Well, in a very serious and honest way, Paris should be a revelation to visitors at any time---it is one of the World's Great Places.
But for us, in 2005, at the height of el Busho's reign, Paris was one of our last stops before returning home from two months abroad, and every traveler that we'd met that had already been to Paris went to great lengths to share their stories.
Those stories painted Paris as a terror-zone: everybody was either rude or worse, and to not trust the locals, for their disdain for Dubya and Americans was well established.
When we arrived, our experience was so opposite to that description that we couldn't understand what all those travelers were doing to end up being treated like that. A hostel owner who spoke no English gave us metro passes because we were out of cash. Once leaving our metro in our hotel's neighborhood, locals stopped to help us navigate the streets. The restaurant we ate at that fist night gave us free drinks and free dessert.

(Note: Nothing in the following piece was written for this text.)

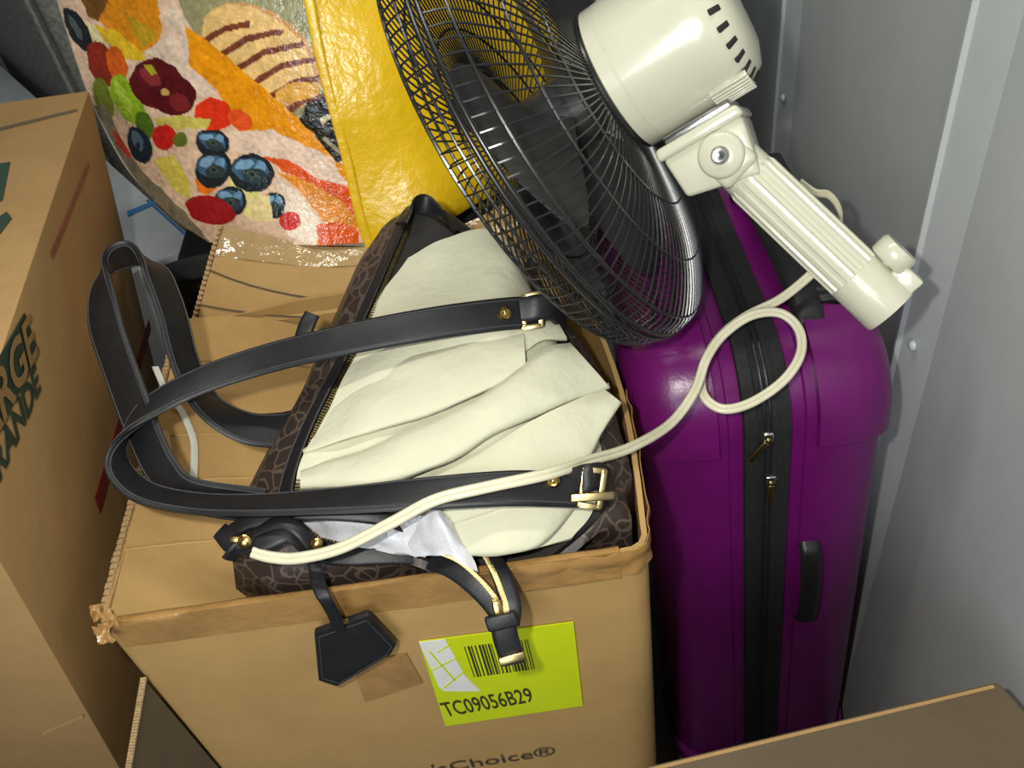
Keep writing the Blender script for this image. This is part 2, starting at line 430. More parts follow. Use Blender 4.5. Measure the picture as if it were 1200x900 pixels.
# tape folded over the front rim, patches and crumpled corner tape
def strip(pts, mat, off=.0008, wob=.0012, seed=0, n=24, name='packing_tape', toward=None):
    a, b, c, d = [fr(*p) + FN * off for p in pts]
    gg = [[a.lerp(b, i / n).lerp(d.lerp(c, i / n), j / 4) for i in range(n + 1)] for j in range(5)]
    return sheet(gg, .0007, C0, wob, 40, seed)
rimz = RIM + .0015
def frz(px, py):                                                       # point on the front face near the rim, kept below it
    p = fr(px, py); p.z = min(p.z, rimz); return p
ta, tb = V((XL + .010, YF, RIM)), V((XR - .030, YF - .020, RIM))
gg = []
for (dn, dz) in ((.0016, -.032), (.0016, -.016), (.0016, -.001), (.001, .0060), (-.0035, .0062), (-.0075, .003), (-.0078, -.02)):
    gg.append([ta.lerp(tb, i / 30) + FN * dn + V((0, 0, dz)) for i in range(31)])
obj('packing_tape', sheet(gg, .0006, C0 + V((0, -1, 0)), .0012, 30), M['tape'], bx, smooth=True, auto=80)
obj('packing_tape', strip([(412, 778), (476, 765), (496, 800), (428, 822)], M['tape'], seed=3), M['tape'], bx, smooth=True)
for (px, py, s, sd) in ((122, 742, .012, 1), (129, 725, .010, 2), (113, 718, .009, 3)):
    c = P(px, py, .728); gc = [[c + (RT * .9 + UP * .4) * s * .55 * (i - 2) / 2 * (1 + .6 * noise.noise(V((i * .9, j * .9, sd * 2.3)))) + (UP * .9 - RT * .4) * s * .75 * (j - 2) / 2 * (1 + .6 * noise.noise(V((i * .9 + 9, j * .9, sd * 1.7)))) - FW * (.006 * noise.noise(V((i * .7, j * .7, sd * 3)))) for i in range(5)] for j in range(5)]
    obj('crumpled_tape', sheet(surf(gc, 3, 3), .0006, C0, .003, 90, sd), M['tape'], bx, smooth=True, label='crumpled brown tape at the front left corner')
cor = [(655, 684), (700, 672), (728, 655), (742, 620)]
gg = []
for dz in (.004, -.012, -.028):
    row = []
    for k in range(-3, 9):
        i = 5 + 9 + k
        p = outer[-1][i % len(outer[-1])].copy(); q = outer[-1][(i + 1) % len(outer[-1])] - outer[-1][(i - 1) % len(outer[-1])]
        nn = V((q.y, -q.x, 0)).normalized(); row.append(V((p.x, p.y, RIM + dz)) + nn * (.0022 + .003 * abs(noise.noise(V((k * .6, dz * 50, 3))))))
    gg.append(row)
obj('packing_tape', sheet(surf(gg, 3, 4), .0008, C0 + V((.5, -1, 0)), .004, 60), M['tape'], bx, smooth=True, label='wrinkled brown tape around the front right corner')
# lime label
la, lb, lc, ld = [fr(*q) for q in ((491, 751), (672, 728), (683, 826), (522, 850))]
lab = obj('barcode_label', plank(la, lb, lc, ld, FN, .0012), M['label'], bx, label='lime green label with black barcode and number')
def lp(u, v, off=.0014): return la.lerp(lb, u).lerp(ld.lerp(lc, u), v) + FN * off
obj('white_patch', merge(plank(lp(0, 0), lp(.17, -.0), lp(.235, .42), lp(.04, .5), FN, .0005), plank(lp(.04, .5), lp(.235, .42), lp(.31, .62), lp(.065, .56), FN, .0005)), M['label_white'], lab)
sc = []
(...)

That was all the first day, after we were pretty sure we'd be sleeping in a park that first night.
We spent the four days we had in Paris seeing "The Sights."
We made our way one of those days to Ile de la Cite, after visiting a cafe for longer that we had planned, and did our tourist gig at the Cathedral of Notre Dame.

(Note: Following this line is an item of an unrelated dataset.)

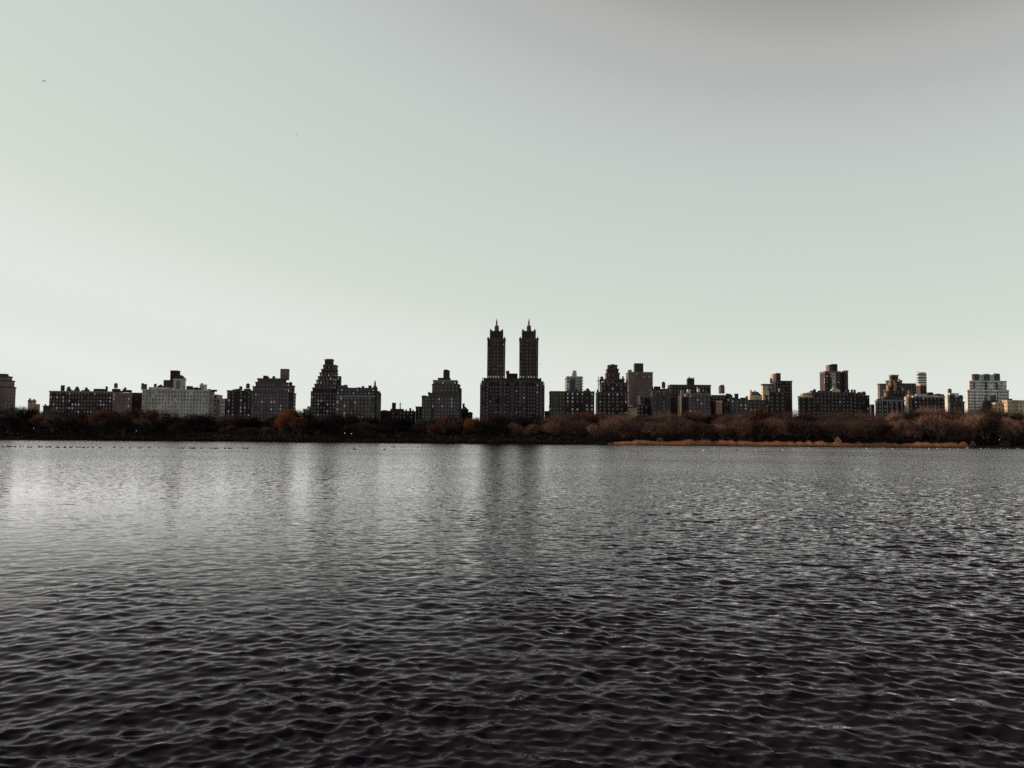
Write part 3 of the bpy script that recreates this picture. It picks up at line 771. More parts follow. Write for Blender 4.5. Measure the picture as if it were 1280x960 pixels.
# --- 17 low pieces + dormered block
b = Building('brick_house', 'small low house with a sunlit orange side just right of the red-brown setback tower', 'house', 786, 796, 760, None, 22)
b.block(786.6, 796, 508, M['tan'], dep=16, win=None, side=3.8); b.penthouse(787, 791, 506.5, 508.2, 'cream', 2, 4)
b.windows()
b = Building('low_block', 'low black building with a sunlit strip of wall in front of the plain slab tower', 'building', 794, 815, 775, None, 23, (9, 1, 0))
b.block(796.2, 811, 506, M['dark'], dep=18, win=W0, rows=3); b.chimney(797.2, 800, 494.5, 506, 'cream', 6, 5); b.block(800.4, 812, 497, M['dark'], dep=10, dy=10, win=W0, rows=2)  # cream shaft stands for a strip of sunlight on the wall
b.windows()
b = Building('apartment_block', 'grey block with tall arched bays, a pale sloped roof edge and a dark water tank', 'building', 810, 839, 765, 'arched-bay grey block', 24, (4, 4, 1.4))
w17 = b.block(812, 838.5, 489, M['grey'], dep=22, win=(3.6, 3.4, 1.7, 2.2), cornice='trim')
mb = MB(); mb.hip(b.X(813), b.X(837.5), w17['y0'] + 0.3, w17['y1'], w17['zt'] + 0.13, b.Z(485.8, 826), 0.09); b.part('roof', mb, M['slate'])
b.chimney(818, 823, 483, 487, 'dark', 5); b.tank(829.4, 476.8, 486.5, 4.6, 6); b.clutter(814, 837, 486.3, 5, 7)
for i in range(3):
    mb = MB(); xx = b.X(816.5 + i * 9); mb.frustum((xx, w17['y0'] - 0.6), b.Z(512, 826), b.Z(488.5, 826), 1.7, 1.7, 10); b.part('bay', mb, M['grey'], w17['obj'])
b.windows()
# --- 18
b = Building('slab_tower', 'wide black slab with a lift house and antennas, behind a lower grey block', 'building', 835, 889, 830, None, 25, (12, 1, .2))
b.block(834.8, 888.5, 481, M['dark'], dep=22, win=(2.9, 3.2, 1.1, 1.5), cornice='trimdark')
b.penthouse(858.2, 868, 473.3, 481, 'dark', 5, 9); b.penthouse(859, 866, 472.4, 473.5, 'roof', 6); b.mast(861.4, 470.6, 473, 6, .35); b.mast(867.3, 471.4, 473.5, 6, .3)
b.windows()
b = Building('apartment_block', 'grey block with even window rows in front of the wide black slab', 'building', 850, 889, 765, 'block before the black slab', 26, (7, 3, 1))
b.block(860.6, 888.2, 492, M['grey'], dep=22, flush=True, win=(2.8, 3.3, 1.3, 1.7), cornice='trim')
b.block(852, 860.4, 496, M['dark'], dep=20, dy=3, win=None, side=2.2); b.penthouse(851.5, 855, 487.5, 496, 'trim', 6, 5)
b.penthouse(858.4, 863.4, 486.5, 492, 'stone', 5, 6); b.penthouse(872, 875, 485.5, 492, 'stone', 5, 3); b.clutter(864, 886, 492, 5, 12)
b.block(849.8, 851.9, 494, M['cream'], dep=10, dy=1, win=None, cornice=None)  # strip of sunlit wall, its light put into the cream colour
b.windows()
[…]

Not a bad pic, but surely I took it |
Blurry pics and big doors |
Having survived a fire, the flames affect me in strange ways, and to see flames consuming the interior of an 850 year old architectural ventricle of one of the world's greatest cities, a space in my heart gets consumed by flames.
My camera at this time was a first or second generation digital apparatus, a freebie that came with a desktop computer. The indoor shots in low-light levels leave plenty to be desired, as can be seen here.
The Rose Window is mostly unknowable from this picture, but we were there and put eyes on it. I'm not sure if it remains.
A while back on this website I had a photo contest, where the winner got the following picture framed (both Dan and Norm won pictures):
It wasn't until this past Monday that I realized the sculpture was from Notre Dame.
One picture Corrie took we have framed and up in our house, a classic view from the "backside," one of the great photos in our possession, one that I will argue to keep up forever:
I'm still processing the fire and the destruction of much of the interior, but I'm not French, nor do I live in Paris, so my connection is vastly different from residences and the French in general.